The late science fiction author, Arthur C. Clarke, famous for 2001: A Space Odyssey, wrote, “The fact that we have not yet found the slightest evidence for life — much less intelligence — beyond this Earth does not surprise or disappoint me in the least. Our technology must still be laughably primitive, we may be like jungle savages listening for the throbbing of tom-toms while the ether around them carries more words per second than they could utter in a lifetime.”

            One thing that we all have difficulty with as we consider the issue of extraterrestrial intelligence is our inability to fully conceive just how big the universe is.  Another science fiction author, Douglas Adams, wrote somewhat humorously, “Space is big. You just won’t believe how vastly, hugely, mind- bogglingly big it is. I mean, you may think it's a long way down the road to the chemist's, but that’s just peanuts to space.”  To put it in some perspective, consider that it took the astronauts three days to reach the moon.  If they tried to get to Mars by traveling at that same speed, it would take them over seven months.  To get to Alpha Centauri, which is about four light years away, it would take them more than eighty thousand years.  The pyramids were built but four thousand years ago.  So multiply that by twenty. 

Or think about it like this: the Voyager 1 space probe which left earth in 1977 has travelled further than any other human spacecraft: it has left our solar system.  And it is barely sixteen and a half light hours from Earth—after traveling for nearly thirty-five years at more than 30,000 miles per hour.

            Our galaxy, the Milky Way, is 100,000 light years across.  Poor Voyager will take 14,000 years to cross even one light year.
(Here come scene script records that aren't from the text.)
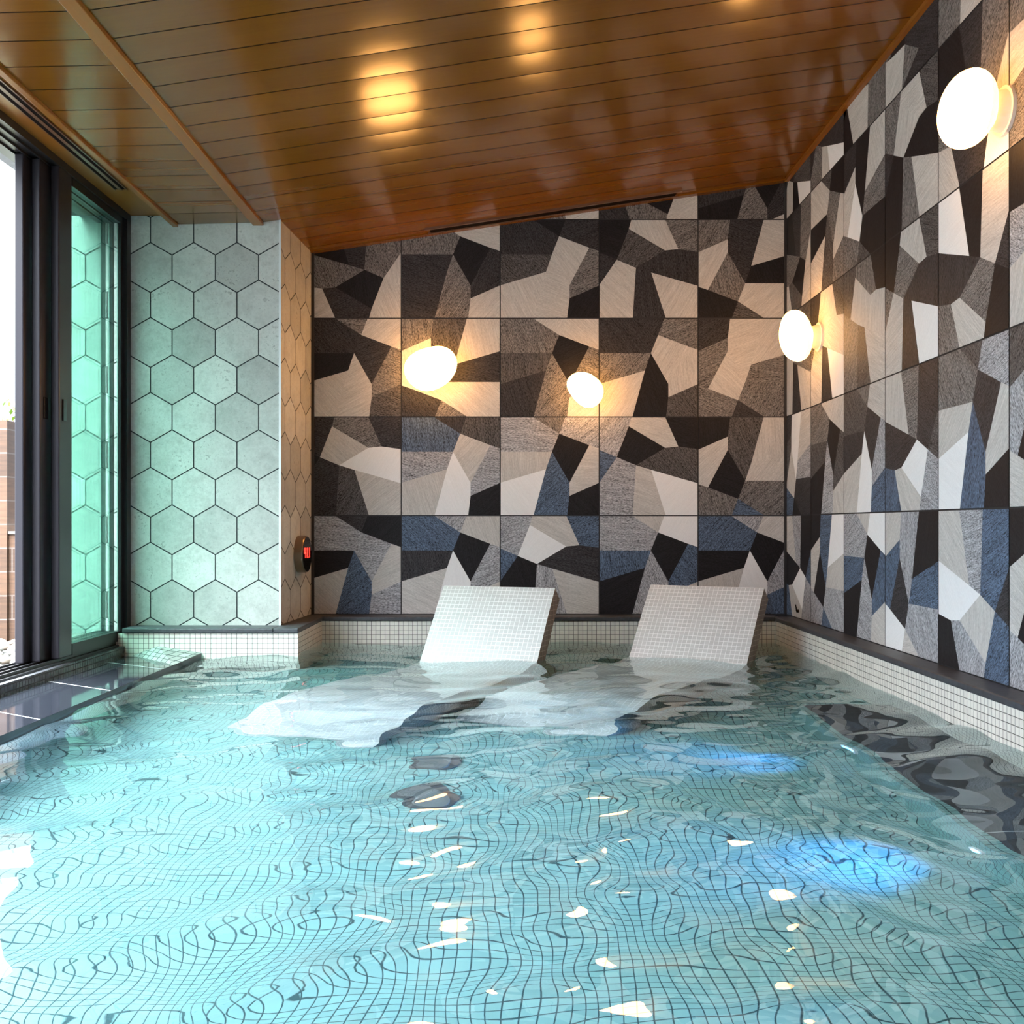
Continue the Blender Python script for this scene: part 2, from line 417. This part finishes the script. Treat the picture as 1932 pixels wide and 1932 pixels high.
# ------------------------------------------------------------------ pier with hexagonal tiles
HW = .2337; HS = HW/math.sqrt(3)
def hexes(mb, org, du, dv_, W, zlo, zhi, u_ref, z_ref, tones):
    """fills a face W wide with pointy-top hexagons; org + u*du + z*up"""
    g = .0048
    for r in range(-12, 12):
        zc = z_ref + r*1.5*HS
        for c in range(-10, 10):
            uc = u_ref + c*HW + (HW/2 if r % 2 else 0)
            q = []
            for k in range(6):
                a = math.pi/2 + k*math.pi/3
                q.append((uc + math.cos(a)*(HS-g*.75), zc + math.sin(a)*(HS-g*.75)))
            lim = (((-1,0),-.002), ((1,0),W-.002), ((0,-1),-zlo-.002))
            for n, d in lim:
                if q: q = clip(q, n, d)
            if q: q = clip(q, *zhi)
            if len(q) < 3: continue
            mb.poly([org + du*u + Vector((0,0,z)) for u, z in q], [(u, z) for u, z in q], 1)
            tones.append((len(mb.f)-1, .72 + .30*R.random()))
CX = -1.258                                # outer corner of the pier
mb = MB(); tones = []
# core of the pier
A0, A1, A2, A3 = (-2.66, CF+.004), (CX-.004, CF+.004), (XL0-.004, WB), (-2.30, WB)
for a, b in ((A0, A1), (A1, A2)):
    mb.poly([(a[0],a[1],-.6), (b[0],b[1],-.6), (b[0],b[1],2.42), (a[0],a[1],2.42)], None, 0)
hexes(mb, Vector((-2.66, CF, 0)), Vector((1,0,0)), None, CX+2.66, .03, ((0,1), 2.372), CX+2.66-HW/2, 1.890, tones)
dv2 = Vector((XL0-CX, WB-CF, 0)); L2 = dv2.length; dv2.normalize()
hexes(mb, Vector((CX, CF, 0)), dv2, None, L2, .16, ((0,1), 2.362), HW/2-.02, 1.890, tones)
o = mb.build('pier', [M_grout, M_hex]); struct(o, 'pale hexagon tiled pier between the sliding doors and the patterned wall', 'pier')
at = o.data.attributes.new('tone', 'FLOAT', 'FACE')
for i in range(len(o.data.polygons)): at.data[i].value = 1.0
for i, t in tones: at.data[i].value = t
mb = MB(); mb.box(CX-.007, CX+.005, CF-.004, CF+.006, .16, 2.35); trim(mb, plain('pale_metal_trim', (.72, .74, .74), .35, .3))
mb = MB(); mb.box(XL0-.006, XL0+.016, WB-.016, WB+.002, .16, 2.36); trim(mb, M_joint)
mb = MB(); mb.box(WR-.014, WR, WB-.012, WB, .16, 2.78); trim(mb, M_joint)

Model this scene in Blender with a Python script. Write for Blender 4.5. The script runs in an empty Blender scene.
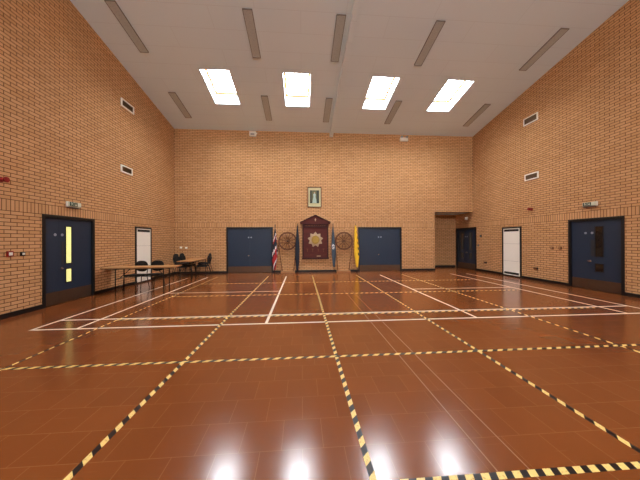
import bpy, bmesh, math, random
from mathutils import Matrix, Vector
random.seed(4)
C = bpy.context.scene.collection
SC = bpy.context.scene
R = math.radians

# ------------------------------------------------------------------ camera
XL, XR, YB = -5.747, 8.454, 11.82          # left wall, right wall, end wall
YR, YF = 1.9, -8.02                        # ridge, wall behind the viewer
SL = 0.1806                                # roof slope
ZE = 6.581                                 # eaves height at the end wall
ZRI = ZE + SL * (YB - YR)
def zc(y):                                 # height of the ceiling underside
    return ZE + SL * (YB - y) if y >= YR else ZE + SL * (y - YF)

cam = bpy.data.cameras.new('camera'); camo = bpy.data.objects.new('camera', cam); C.objects.link(camo)
yaw, pitch, roll = 0.0726, 0.0016, -0.0043
fw = Vector((math.sin(yaw) * math.cos(pitch), math.cos(yaw) * math.cos(pitch), math.sin(pitch)))
rt = Vector((math.cos(yaw), -math.sin(yaw), 0)); up = rt.cross(fw)
c_, s_ = math.cos(roll), math.sin(roll)
rt2 = rt * c_ + up * s_; up2 = up * c_ - rt * s_
M = Matrix((rt2, up2, -fw)).transposed().to_4x4(); M.translation = (0, 0, 1.4899)
camo.matrix_world = M
cam.sensor_width = 36; cam.lens = 250.98 / 640 * 36; cam.clip_start = 0.05
SC.camera = camo

# ------------------------------------------------------------------ sky, portals, exposure
SC.view_settings.view_transform = 'Standard'
SC.view_settings.look = 'None'
SC.view_settings.gamma = 1
SC.view_settings.use_curve_mapping = False
SC.view_settings.exposure = 0.07
w = bpy.data.worlds.new('sky'); SC.world = w; w.use_nodes = True
bg = w.node_tree.nodes['Background']
bg.inputs[0].default_value = (0.86, 0.93, 1.0, 1)
bg.inputs[1].default_value = 60.0
SKX = [(-3.345, -2.415), (-0.615, 0.325), (2.505, 3.45), (5.235, 6.185)]
SKY_FRONT = (8.56, 10.13)
SKY_BACK = (2 * YR - 10.13, 2 * YR - 8.56)  # out-of-view skylight row, added to bring more daylight into the hall
SHAFT = 0.41
for (x0, x1) in SKX:
    for (y0, y1) in (SKY_FRONT, SKY_BACK):
        l = bpy.data.lights.new('skylight_portal', 'AREA'); l.shape = 'RECTANGLE'
        l.size = x1 - x0; l.size_y = (y1 - y0) * 1.016
        l.cycles.is_portal = True
        o = bpy.data.objects.new('skylight_portal', l); C.objects.link(o)
        ym = (y0 + y1) / 2
        o.location = ((x0 + x1) / 2, ym, zc(ym) + SHAFT + 0.05)
        o.rotation_euler = (-math.atan(SL) if ym > YR else math.atan(SL), 0, 0)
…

            But expressing the distances to the stars like that is only part of the concept that prevents us from considering the size of the universe and the difficulty in finding other life or intelligence.  The Milky Way galaxy alone contains about 400 billion stars, which are separated by multiple light years from one another.  Based on our current findings regarding the commonality of planets, there are probably at least a trillion planets in just our galaxy alone.  If only one in a thousand are like the Earth—right distance, size, and temperature, then there may be a billion Earth-like worlds out in just our Galaxy—which is but one out of the hundred billion galaxies in the visible universe, which is but a fraction of the entire universe.

            But remember those distances between all those worlds: light years upon light years.

            And the only thing that moves at a reasonable speed is light itself, and even that’s not so fast given the vast size of the universe: a hundred thousand years would pass before the light of a star on one side of the galaxy reached a star on its opposite end: the time between us and the pyramids multiplied by twenty-five.  Or if we think in terms of the voyager space probe, multiply the 14,000 years it takes it to travel even one light year by 100,000.  

            Human beings have been broadcasting television and radio signals for barely a century.  Our recorded history spans about 6000 years.  Thus, for only for 1.6 percent of our history have we been making noise that the rest of the universe might hear.  And only a tiny fraction of one percent of the stars in our galaxy can hear it.  Traveling at light-speed, our broadcasts form a bubble of babblings that stretch a hundred light years or so.  Within that hundred light year bubble scientists estimate there are about 14,600 stars.  Most of those stars we know nothing about and they don’t even have names.

And even if there are civilizations within that hundred light year bubble, what are the odds that they and we both have similar and compatible technologies at roughly the same time?  What if the closest civilization has the technology of Victorian England?  After all, a civilization a hundred twenty light years from Earth would, in fact, be listening to our Victorian era.  Our first radio broadcasts wouldn’t have gotten out to them for another twenty years.

            But even if a civilization fifty light years from us is using television, we currently lack the technology to pick up any of their signals.  Their broadcasts would be drowned out in all the other noises of the universe.  It would be worse than trying to pick out a single conversation in a football stadium full of fans.  Or worse than picking out the flame of a match in front of a spotlight.

            Space and time are both vastly deep; we have been here so briefly and are so tiny, that it is unsurprising that we can’t notice anyone else out there.  Finding another civilization would be like picking out the million grains of sand that you engraved your name on out of the Sahara desert after they’d been scattered across it by a high flying jet –as you stand on a stepstool at its edge.

            Even if we find a way to travel to the stars quickly, as in Star Trek, it will still be hard to find those “new civilizations” as we boldly go where no one has gone before.  There might be thousands of grains to sift before we find even one with life.  And then if we find people—what percentage will be at a technological level that saying “hi” would be a good idea?

            No one has visited Earth yet that we know of.  Chances are, no one has even glanced in our direction.  We—and the supposed they—are tiny.  So mind-bogglingly tiny in an immensity beyond comprehension.